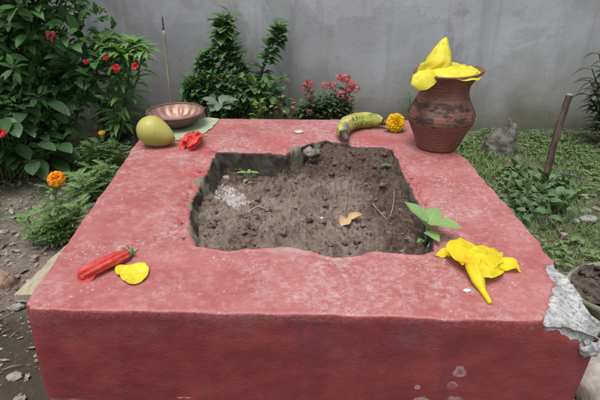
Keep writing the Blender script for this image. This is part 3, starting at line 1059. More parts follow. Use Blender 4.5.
b = on_soil(248, 180)
seedling(b, 0.028, [(1, (-0.9, -0.35, 0.35), 0.036, 0.017, 0.5), (1, (0.85, -0.3, 0.3), 0.038, 0.018, 0.5), (0.9, (0.3, 0.7, 0.6), 0.018, 0.010, 0.3), (0.35, (-0.4, -0.9, 0.1), 0.026, 0.016, 0.6)], 'small pale two-leaved seedling in the back left of the bed')
b = on_soil(424, 246)
b.z = max(b.z, 0.245)
seedling(b, 0.058, [(1, (-0.55, 0.55, 0.55), 0.066, 0.036, 0.5), (0.95, (0.95, -0.35, 0.25), 0.072, 0.046, 0.5), (0.8, (0.45, 0.7, 0.5), 0.066, 0.044, 0.6), (0.6, (0.35, -0.9, 0.25), 0.048, 0.030, 0.5), (0.2, (-0.95, -0.2, 0.15), 0.046, 0.020, 0.4)], 'broad-leaved green seedling at the front right corner of the bed', stem_r=0.0022)
b = on_soil(381, 165)
seedling(b, 0.012, [(1, (0.9, -0.2, 0.3), 0.034, 0.022, 0.5), (1, (-0.5, -0.5, 0.3), 0.016, 0.010, 0.5)], 'single dull green leaf sprouting at the back right corner of the bed', mat='midshrub')
b = on_soil(238, 175)
seedling(b, 0.014, [(1, (0.8, -0.2, 0.4), 0.014, 0.007, 0.5), (1, (-0.6, -0.4, 0.4), 0.012, 0.006, 0.5)], 'tiny sprout against the back wall beside the grey pebble')

# ------------------------------------------------------------------ clay pot
pf = atz(437, 154)
PR = 0.061
PC = Vector((pf.x * (pf.y + PR) / pf.y - 0.004, pf.y + PR, TOP + 0.001))
pot = empty('clay_pot', PC)
tag(pot, 'sooty brown terracotta pot standing on the back right corner of the altar', 'pot')
prof = curve([(0.0, 0.004, 0), (0.04, 0.001, 0), (0.058, 0.0015, 0), (0.064, 0.012, 0), (0.077, 0.045, 0), (0.092, 0.078, 0), (0.0975, 0.097, 0), (0.095, 0.112, 0), (0.084, 0.134, 0), (0.0735, 0.157, 0), (0.0695, 0.176, 0),
              (0.0725, 0.195, 0), (0.082, 0.212, 0), (0.090, 0.221, 0), (0.0930, 0.2255, 0), (0.0910, 0.2295, 0), (0.086, 0.228, 0), (0.076, 0.218, 0), (0.067, 0.200, 0), (0.063, 0.180, 0), (0.066, 0.16, 0), (0.086, 0.11, 0), (0.086, 0.09, 0), (0.05, 0.02, 0), (0.0, 0.015, 0)], 110)


def potdef(p, th):
    z = p.z
    w = smooth(0.185, 0.228, z)
    lip = max(0, math.cos(th - 0.05)) ** 6
    r = 1 + 0.012 * math.sin(2 * th + 1) + 0.006 * nz(p, 14, 4)
    ringd = 0.00035 * math.sin(z * 420) if 0.05 < z < 0.2 else 0
    q = Vector((p.x * r, p.y * r, p.z))
    rad = Vector((math.cos(th), math.sin(th), 0))
    q += rad * (0.013 * lip * w + ringd)
    q.z += 0.004 * lip * w
    q.z += 0.003 * math.sin(th + 2.2) * w
    return q


m_ = MB()
lathe(m_, PC, [(max(0, q.x), q.y) for q in prof], 80, potdef)
m_.build('body', M['clay'], pot)
m_ = MB()    # raised ring below the rim
ringp = []
for k in range(9):
    a = 2 * PI * k / 8
    ringp.append((0.0950 + 0.0016 * math.cos(a), 0.104 + 0.0035 * math.sin(a)))
lathe(m_, PC, ringp, 80, potdef)
m_.build('shoulder_ring', M['clay'], pot)

# yellow flowers in the pot mouth
RIM = PC.z + 0.226


def rp(dx, dy, dz):
    return Vector((PC.x + dx, PC.y + dy, RIM + dz))


fl = empty('yellow_flower', rp(-0.02, 0, -0.01))
tag(fl, 'lemon yellow trumpet flower with an upright pointed petal, resting in the clay pot mouth', 'flower')
m_ = MB()
cone = curve([rp(-0.036, -0.01, -0.012), rp(-0.030, -0.01, 0.022), rp(-0.024, -0.005, 0.052), rp(-0.018, 0.0, 0.078), rp(-0.0145, 0.0, 0.094)], 26)
tube(m_, cone, interp([0.050, 0.041, 0.028, 0.0135, 0.003], 26), 84, caps=True, rnd=0.6, flute=lambda t, th: 0.90 + 0.20 * (((2 * th / (2 * PI)) + 0.55 * t + 0.3) % 1.0) + 0.03 * math.sin(9 * th + 2 - 3 * t) + 0.02 * math.sin(17 * t + 3 * th))
m_.build('folded_petal', M['lemon'], fl)


def arc(a0, a1, r0, r1, z0, z1, n=5):
    return [rp(lerp(r0, r1, i / (n - 1)) * math.cos(math.radians(lerp(a0, a1, i / (n - 1)))), lerp(r0, r1, i / (n - 1)) * math.sin(math.radians(lerp(a0, a1, i / (n - 1)))), lerp(z0, z1, i / (n - 1))) for i in range(n)]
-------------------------
- To be done: From the data above, write out everything exactly except the pictures.

- The completed task:
Keep writing the Blender script for this image. This is part 3, starting at line 1059. More parts follow. Use Blender 4.5.
b = on_soil(248, 180)
seedling(b, 0.028, [(1, (-0.9, -0.35, 0.35), 0.036, 0.017, 0.5), (1, (0.85, -0.3, 0.3), 0.038, 0.018, 0.5), (0.9, (0.3, 0.7, 0.6), 0.018, 0.010, 0.3), (0.35, (-0.4, -0.9, 0.1), 0.026, 0.016, 0.6)], 'small pale two-leaved seedling in the back left of the bed')
b = on_soil(424, 246)
b.z = max(b.z, 0.245)
seedling(b, 0.058, [(1, (-0.55, 0.55, 0.55), 0.066, 0.036, 0.5), (0.95, (0.95, -0.35, 0.25), 0.072, 0.046, 0.5), (0.8, (0.45, 0.7, 0.5), 0.066, 0.044, 0.6), (0.6, (0.35, -0.9, 0.25), 0.048, 0.030, 0.5), (0.2, (-0.95, -0.2, 0.15), 0.046, 0.020, 0.4)], 'broad-leaved green seedling at the front right corner of the bed', stem_r=0.0022)
b = on_soil(381, 165)
seedling(b, 0.012, [(1, (0.9, -0.2, 0.3), 0.034, 0.022, 0.5), (1, (-0.5, -0.5, 0.3), 0.016, 0.010, 0.5)], 'single dull green leaf sprouting at the back right corner of the bed', mat='midshrub')
b = on_soil(238, 175)
seedling(b, 0.014, [(1, (0.8, -0.2, 0.4), 0.014, 0.007, 0.5), (1, (-0.6, -0.4, 0.4), 0.012, 0.006, 0.5)], 'tiny sprout against the back wall beside the grey pebble')

# ------------------------------------------------------------------ clay pot
pf = atz(437, 154)
PR = 0.061
PC = Vector((pf.x * (pf.y + PR) / pf.y - 0.004, pf.y + PR, TOP + 0.001))
pot = empty('clay_pot', PC)
tag(pot, 'sooty brown terracotta pot standing on the back right corner of the altar', 'pot')
prof = curve([(0.0, 0.004, 0), (0.04, 0.001, 0), (0.058, 0.0015, 0), (0.064, 0.012, 0), (0.077, 0.045, 0), (0.092, 0.078, 0), (0.0975, 0.097, 0), (0.095, 0.112, 0), (0.084, 0.134, 0), (0.0735, 0.157, 0), (0.0695, 0.176, 0),
              (0.0725, 0.195, 0), (0.082, 0.212, 0), (0.090, 0.221, 0), (0.0930, 0.2255, 0), (0.0910, 0.2295, 0), (0.086, 0.228, 0), (0.076, 0.218, 0), (0.067, 0.200, 0), (0.063, 0.180, 0), (0.066, 0.16, 0), (0.086, 0.11, 0), (0.086, 0.09, 0), (0.05, 0.02, 0), (0.0, 0.015, 0)], 110)


def potdef(p, th):
    z = p.z
    w = smooth(0.185, 0.228, z)
    lip = max(0, math.cos(th - 0.05)) ** 6
    r = 1 + 0.012 * math.sin(2 * th + 1) + 0.006 * nz(p, 14, 4)
    ringd = 0.00035 * math.sin(z * 420) if 0.05 < z < 0.2 else 0
    q = Vector((p.x * r, p.y * r, p.z))
    rad = Vector((math.cos(th), math.sin(th), 0))
    q += rad * (0.013 * lip * w + ringd)
    q.z += 0.004 * lip * w
    q.z += 0.003 * math.sin(th + 2.2) * w
    return q


m_ = MB()
lathe(m_, PC, [(max(0, q.x), q.y) for q in prof], 80, potdef)
m_.build('body', M['clay'], pot)
m_ = MB()    # raised ring below the rim
ringp = []
for k in range(9):
    a = 2 * PI * k / 8
    ringp.append((0.0950 + 0.0016 * math.cos(a), 0.104 + 0.0035 * math.sin(a)))
lathe(m_, PC, ringp, 80, potdef)
m_.build('shoulder_ring', M['clay'], pot)

# yellow flowers in the pot mouth
RIM = PC.z + 0.226


def rp(dx, dy, dz):
    return Vector((PC.x + dx, PC.y + dy, RIM + dz))


fl = empty('yellow_flower', rp(-0.02, 0, -0.01))
tag(fl, 'lemon yellow trumpet flower with an upright pointed petal, resting in the clay pot mouth', 'flower')
m_ = MB()
cone = curve([rp(-0.036, -0.01, -0.012), rp(-0.030, -0.01, 0.022), rp(-0.024, -0.005, 0.052), rp(-0.018, 0.0, 0.078), rp(-0.0145, 0.0, 0.094)], 26)
tube(m_, cone, interp([0.050, 0.041, 0.028, 0.0135, 0.003], 26), 84, caps=True, rnd=0.6, flute=lambda t, th: 0.90 + 0.20 * (((2 * th / (2 * PI)) + 0.55 * t + 0.3) % 1.0) + 0.03 * math.sin(9 * th + 2 - 3 * t) + 0.02 * math.sin(17 * t + 3 * th))
m_.build('folded_petal', M['lemon'], fl)


def arc(a0, a1, r0, r1, z0, z1, n=5):
    return [rp(lerp(r0, r1, i / (n - 1)) * math.cos(math.radians(lerp(a0, a1, i / (n - 1)))), lerp(r0, r1, i / (n - 1)) * math.sin(math.radians(lerp(a0, a1, i / (n - 1)))), lerp(z0, z1, i / (n - 1))) for i in range(n)]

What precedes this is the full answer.